Reflection – Mueller, Franklin

The World Summit for the Information Society (WSIS) has its proponents and its detractors. More interesting than either thread of rote partisanship are the analytical accounts of its conditions and effects put forward by academics of various persuasions. Here we examine two of these positions briefly, and draw what methodological and analytical conclusions we can from their juxtaposition.

Milton Mueller asks what institutions can govern the internet, and how. His argument reviews the internet’s cultural and political effects, such as its push towards democratizing global communication. It takes an historically institutionalist position to the research, and also draw on social network analysis to determine the role of WSIS in international technological governance. He examines metrics such as organizational capacities and the relative centrality of the APC (Asian-Pacific Training Center for Information and Communication Technologies for  Development) in an international policy network to answer the questions of governance. Their findings include the importance of the CRIS (Communication Rights in the Information Society) campaign for changing conditions of communication in the developing world.

In particular, he shows that WSIS can inculcate civil society and participation norms largely due to its supporting institutions’ strong connections to powerful local interests across developing nations’ states.
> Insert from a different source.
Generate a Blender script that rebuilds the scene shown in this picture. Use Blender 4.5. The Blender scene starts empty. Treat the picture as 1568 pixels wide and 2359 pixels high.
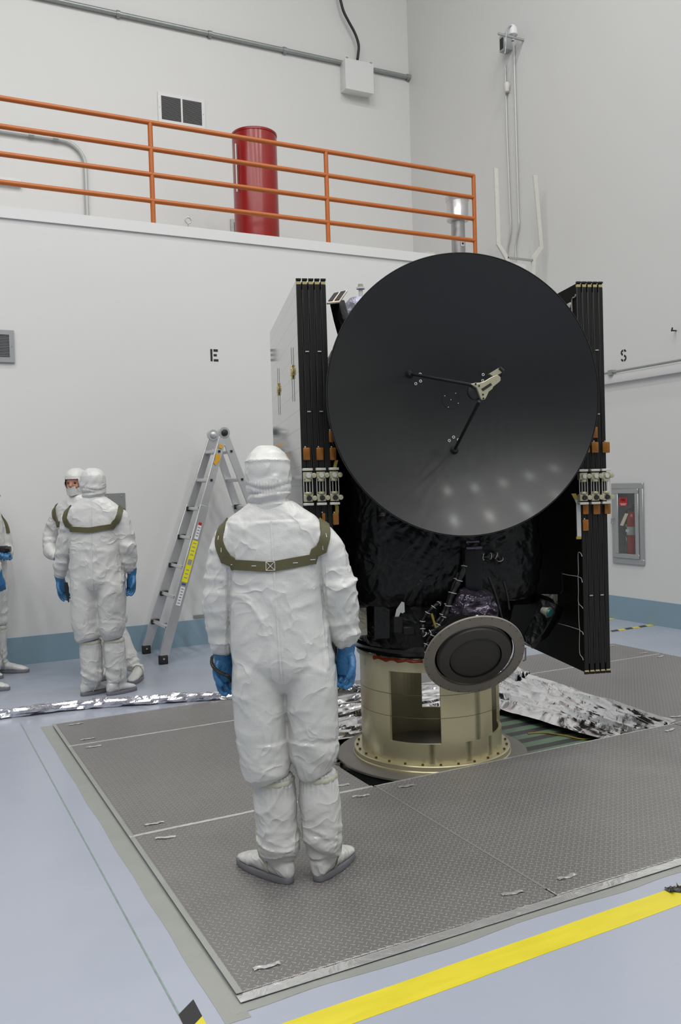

This asserts that institutionalization in these contexts puts the idea of multistakeholder governance to the test, and that it succeeds where these efforts to make standard the bases of institutions have robust support from economic and political actors. This helps them realize a cogent critique of the avowed ‘right to communicate’ in information society. Rather than the fundamental status of communication, a right to participate in civil societies, catalyzed or obstructed by institutional environments, takes the forefront for these authors. The practical implication of this focus on participation is that participation can take place through a broader variety of techniques, not limited to communications. Other elements beyond technological capacity or economic structures can also come into play in securing rights to participate, such as the interplay of institutions of governance.

M.I. Franklin takes a different tack in her analysis of the interactions between institutions and their social contexts. Looking at the relationships between NGOs and the same information society, what she sub-titles “A Cautionary Tale,” Franklin investigates grassroots advocacy at the UN through a combination of anthropological fieldwork and content analysis of policy and informal documentation. She frames the importance of WSIS to policy-making participation by NGOs as the support of an ongoing partnership. In this way she is able to undertake a broad study, including accounts of interactions between civil society, government, and business interests, of global ICTs, their relevant media agendas, and their political and economic partnerships. Franklin undertakes what she calls Key Word Strategies in her analysis of important documents from her archive, drawing in particular on techniques like word counts and natural language parsing for an initial quantitative gauge of her anthropologically drawn intuitions. She concentrates in particular on what she sees as the hazards of interactions between large and powerful, though ostensibly separated, actors, such as the obfuscation of whose interests are at stake, and of who benefits, from given policy initiatives.

An interesting practical outcome of Franklin’s approach is the attention paid to the impact that even minor acts of discourse can have on the ground. In fact, she distinguishes harshly between online and on-ground expressions, all while noting the increasing centrality of computing for political organization: computers form much of the environment for discursive actions here, and hypertext is cast as a pervasive form of speech, and thereby as actions. She argues that this conflation of computing and writing with speech is integral to global agenda-setting for ICTs, media, and even sociocultural policy. In the process, Franklin sometimes loses the thread of her argument in mistaken details, such as the misrecognition of search engine algorithms as interpretations of queries rather than the approximations of indexed result sets on the interpretations themselves. However, advocacy ranging from the input of multilateral institutions, proponents of social justice, and ICTs themselves certainly all make the huge leaps that she describes in terms of activity online.

A set of important cross-critiques that these authors might make on one another emerges here. On the one hand, where Mueller’s focus on institutional networks leads to an emphasis on the basic rights and benefits secured as a result of governance’s growth and stability, it minimizes questions of the grounds of basic rights and benefits, largely relegating those discussions to the implications of rights to participate as compared to rights to communicate. On the other hand, Franklin’s concentration on the discursive elements of policy-making assumes a great deal about the intentions of those larger organizations, not to mention about their means of technological interaction. Schematically speaking, then, the difference between their positions is Mueller’s mode-first approach versus Franklin’s means-first approach to discerning the role of international policy in technological questions of development. For our purposes here, it should be recalled that just as markets can be conditions of liberation alongside those of oppression, technologies’ supporting institutions and end users alike have an impact on their structural development over time and across cases.

References:

Milton L. Mueller. (2004) Ruling the Root: Internet Governance and the Taming of Cyberspace. Cambridge, MA: MIT Press, 2004

Franklin, M.I. (2007), NGOs and the “Information Society”: Grassroots Advocacy at the UN—A Cautionary Tale. Review of Policy Research, 24: 309–330. doi: 10.1111/j.1541-1338.2007.00285.